> **Written exercise**: Find the lines that contain the word "script" and copy each one.

> **Data lines**:
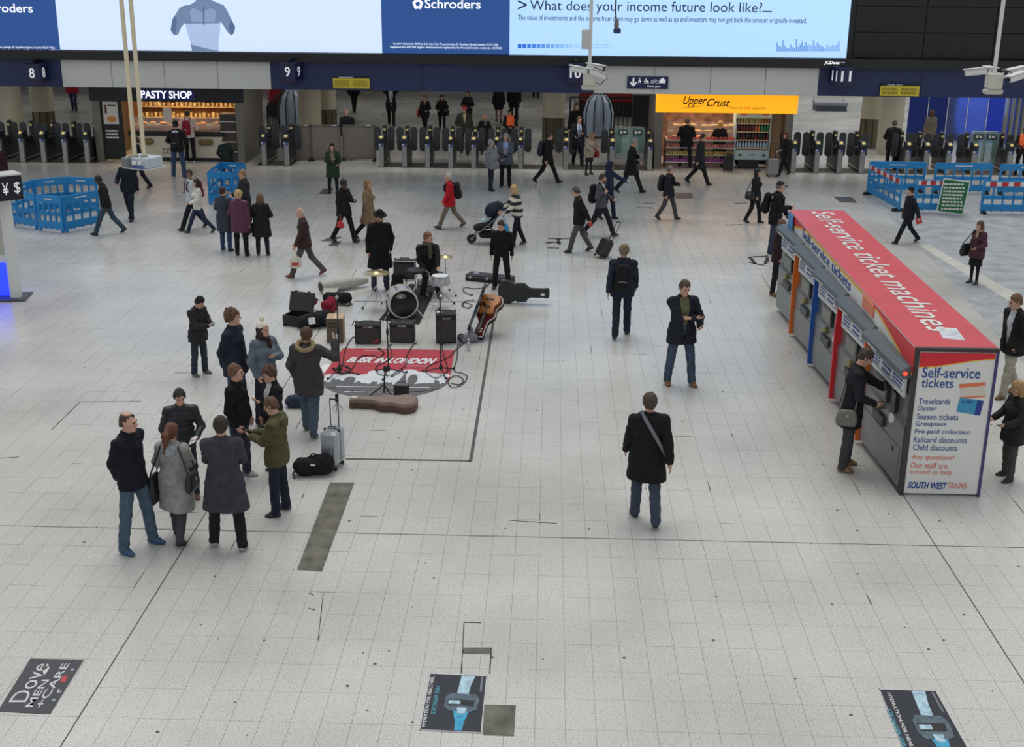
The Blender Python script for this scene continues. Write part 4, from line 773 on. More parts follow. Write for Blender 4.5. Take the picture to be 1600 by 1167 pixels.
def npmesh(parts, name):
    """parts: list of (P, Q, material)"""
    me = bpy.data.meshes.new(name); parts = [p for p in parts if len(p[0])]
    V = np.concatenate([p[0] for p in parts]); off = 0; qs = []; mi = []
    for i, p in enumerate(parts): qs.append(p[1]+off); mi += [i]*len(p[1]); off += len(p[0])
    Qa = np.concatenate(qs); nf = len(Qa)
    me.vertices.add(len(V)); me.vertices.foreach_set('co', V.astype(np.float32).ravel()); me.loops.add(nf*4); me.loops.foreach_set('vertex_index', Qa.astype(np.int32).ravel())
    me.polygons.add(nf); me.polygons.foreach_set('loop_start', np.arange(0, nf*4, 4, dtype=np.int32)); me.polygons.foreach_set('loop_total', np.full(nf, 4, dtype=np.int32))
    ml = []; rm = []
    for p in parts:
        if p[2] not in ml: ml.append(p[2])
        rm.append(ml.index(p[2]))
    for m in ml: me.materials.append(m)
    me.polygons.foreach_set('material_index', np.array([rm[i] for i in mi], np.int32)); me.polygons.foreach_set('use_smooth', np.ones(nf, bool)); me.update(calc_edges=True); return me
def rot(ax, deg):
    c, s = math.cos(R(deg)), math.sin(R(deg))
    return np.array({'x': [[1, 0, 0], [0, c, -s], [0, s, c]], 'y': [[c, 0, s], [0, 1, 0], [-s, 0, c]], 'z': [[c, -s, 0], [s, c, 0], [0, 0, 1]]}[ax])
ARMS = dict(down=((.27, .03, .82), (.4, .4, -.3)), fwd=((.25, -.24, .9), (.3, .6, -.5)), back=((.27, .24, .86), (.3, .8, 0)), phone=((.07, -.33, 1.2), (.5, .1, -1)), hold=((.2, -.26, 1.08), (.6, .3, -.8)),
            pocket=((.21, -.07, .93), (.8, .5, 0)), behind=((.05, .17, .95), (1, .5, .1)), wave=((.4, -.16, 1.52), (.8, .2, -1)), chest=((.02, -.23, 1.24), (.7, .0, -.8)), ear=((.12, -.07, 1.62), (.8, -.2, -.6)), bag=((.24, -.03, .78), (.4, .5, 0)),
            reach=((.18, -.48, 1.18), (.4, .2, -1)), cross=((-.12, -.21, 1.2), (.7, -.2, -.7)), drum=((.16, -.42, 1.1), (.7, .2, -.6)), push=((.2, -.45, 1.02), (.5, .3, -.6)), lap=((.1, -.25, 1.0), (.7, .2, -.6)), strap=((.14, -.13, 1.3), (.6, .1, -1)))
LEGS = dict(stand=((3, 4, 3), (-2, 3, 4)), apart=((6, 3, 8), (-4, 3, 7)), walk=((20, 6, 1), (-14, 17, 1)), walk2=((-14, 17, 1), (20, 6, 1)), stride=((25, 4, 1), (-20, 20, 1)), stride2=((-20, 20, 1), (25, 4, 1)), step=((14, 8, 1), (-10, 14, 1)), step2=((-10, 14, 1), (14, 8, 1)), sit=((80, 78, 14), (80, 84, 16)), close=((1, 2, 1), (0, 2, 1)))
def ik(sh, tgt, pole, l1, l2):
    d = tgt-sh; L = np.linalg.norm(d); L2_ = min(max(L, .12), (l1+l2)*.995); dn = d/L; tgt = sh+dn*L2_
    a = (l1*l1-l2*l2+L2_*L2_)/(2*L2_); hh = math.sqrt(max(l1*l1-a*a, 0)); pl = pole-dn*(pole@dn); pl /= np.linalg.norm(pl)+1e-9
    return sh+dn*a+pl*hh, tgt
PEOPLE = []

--

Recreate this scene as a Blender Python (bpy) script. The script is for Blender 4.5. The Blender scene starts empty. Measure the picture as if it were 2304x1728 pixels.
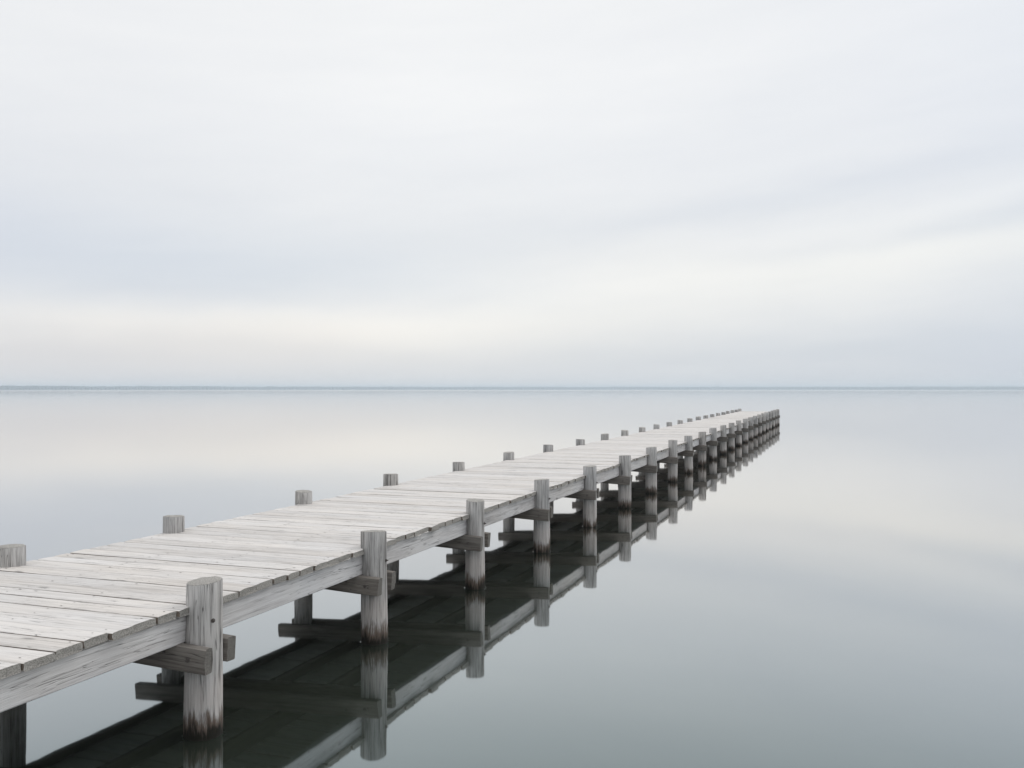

> **Exercise answer**:
The Blender Python script for this scene continues. Write part 4, from line 773 on. More parts follow. Write for Blender 4.5. Take the picture to be 1600 by 1167 pixels.
Recreate this scene as a Blender Python (bpy) script. The script is for Blender 4.5. The Blender scene starts empty. Measure the picture as if it were 2304x1728 pixels.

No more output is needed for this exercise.